* **DO THIS**
Quote the whole listing verbatim.

* **DATASET EXTRACT**
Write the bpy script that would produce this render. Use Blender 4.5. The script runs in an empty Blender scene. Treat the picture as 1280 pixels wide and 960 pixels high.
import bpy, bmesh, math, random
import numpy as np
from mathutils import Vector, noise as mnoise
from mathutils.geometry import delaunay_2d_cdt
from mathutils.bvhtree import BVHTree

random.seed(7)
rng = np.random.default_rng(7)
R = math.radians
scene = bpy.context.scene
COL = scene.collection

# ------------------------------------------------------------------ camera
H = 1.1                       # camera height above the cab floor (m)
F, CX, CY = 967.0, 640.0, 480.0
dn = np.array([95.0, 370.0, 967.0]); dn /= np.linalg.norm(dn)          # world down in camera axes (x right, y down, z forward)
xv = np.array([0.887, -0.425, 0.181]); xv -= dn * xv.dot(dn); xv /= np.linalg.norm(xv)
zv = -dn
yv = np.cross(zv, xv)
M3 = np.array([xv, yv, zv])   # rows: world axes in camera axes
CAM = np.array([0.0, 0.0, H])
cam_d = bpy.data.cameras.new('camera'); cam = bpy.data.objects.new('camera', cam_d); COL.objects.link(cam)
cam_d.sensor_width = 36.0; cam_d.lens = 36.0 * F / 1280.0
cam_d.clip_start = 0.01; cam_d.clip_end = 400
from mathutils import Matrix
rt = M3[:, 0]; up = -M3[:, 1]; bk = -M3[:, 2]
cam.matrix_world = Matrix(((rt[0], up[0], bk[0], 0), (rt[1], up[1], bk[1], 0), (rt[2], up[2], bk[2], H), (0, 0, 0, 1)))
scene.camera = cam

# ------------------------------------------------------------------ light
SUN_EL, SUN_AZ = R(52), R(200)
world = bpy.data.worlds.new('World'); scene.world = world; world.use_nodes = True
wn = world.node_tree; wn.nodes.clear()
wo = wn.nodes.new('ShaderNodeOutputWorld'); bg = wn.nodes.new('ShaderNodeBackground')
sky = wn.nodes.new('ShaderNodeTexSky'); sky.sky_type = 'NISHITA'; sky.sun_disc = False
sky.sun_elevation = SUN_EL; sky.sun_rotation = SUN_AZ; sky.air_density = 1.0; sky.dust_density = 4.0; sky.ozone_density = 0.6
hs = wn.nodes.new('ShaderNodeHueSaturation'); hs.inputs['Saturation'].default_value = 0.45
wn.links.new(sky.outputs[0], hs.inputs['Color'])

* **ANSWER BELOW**
Write the bpy script that would produce this render. Use Blender 4.5. The script runs in an empty Blender scene. Treat the picture as 1280 pixels wide and 960 pixels high.
import bpy, bmesh, math, random
import numpy as np
from mathutils import Vector, noise as mnoise
from mathutils.geometry import delaunay_2d_cdt
from mathutils.bvhtree import BVHTree

random.seed(7)
rng = np.random.default_rng(7)
R = math.radians
scene = bpy.context.scene
COL = scene.collection

# ------------------------------------------------------------------ camera
H = 1.1                       # camera height above the cab floor (m)
F, CX, CY = 967.0, 640.0, 480.0
dn = np.array([95.0, 370.0, 967.0]); dn /= np.linalg.norm(dn)          # world down in camera axes (x right, y down, z forward)
xv = np.array([0.887, -0.425, 0.181]); xv -= dn * xv.dot(dn); xv /= np.linalg.norm(xv)
zv = -dn
yv = np.cross(zv, xv)
M3 = np.array([xv, yv, zv])   # rows: world axes in camera axes
CAM = np.array([0.0, 0.0, H])
cam_d = bpy.data.cameras.new('camera'); cam = bpy.data.objects.new('camera', cam_d); COL.objects.link(cam)
cam_d.sensor_width = 36.0; cam_d.lens = 36.0 * F / 1280.0
cam_d.clip_start = 0.01; cam_d.clip_end = 400
from mathutils import Matrix
rt = M3[:, 0]; up = -M3[:, 1]; bk = -M3[:, 2]
cam.matrix_world = Matrix(((rt[0], up[0], bk[0], 0), (rt[1], up[1], bk[1], 0), (rt[2], up[2], bk[2], H), (0, 0, 0, 1)))
scene.camera = cam

# ------------------------------------------------------------------ light
SUN_EL, SUN_AZ = R(52), R(200)
world = bpy.data.worlds.new('World'); scene.world = world; world.use_nodes = True
wn = world.node_tree; wn.nodes.clear()
wo = wn.nodes.new('ShaderNodeOutputWorld'); bg = wn.nodes.new('ShaderNodeBackground')
sky = wn.nodes.new('ShaderNodeTexSky'); sky.sky_type = 'NISHITA'; sky.sun_disc = False
sky.sun_elevation = SUN_EL; sky.sun_rotation = SUN_AZ; sky.air_density = 1.0; sky.dust_density = 4.0; sky.ozone_density = 0.6
hs = wn.nodes.new('ShaderNodeHueSaturation'); hs.inputs['Saturation'].default_value = 0.45
wn.links.new(sky.outputs[0], hs.inputs['Color'])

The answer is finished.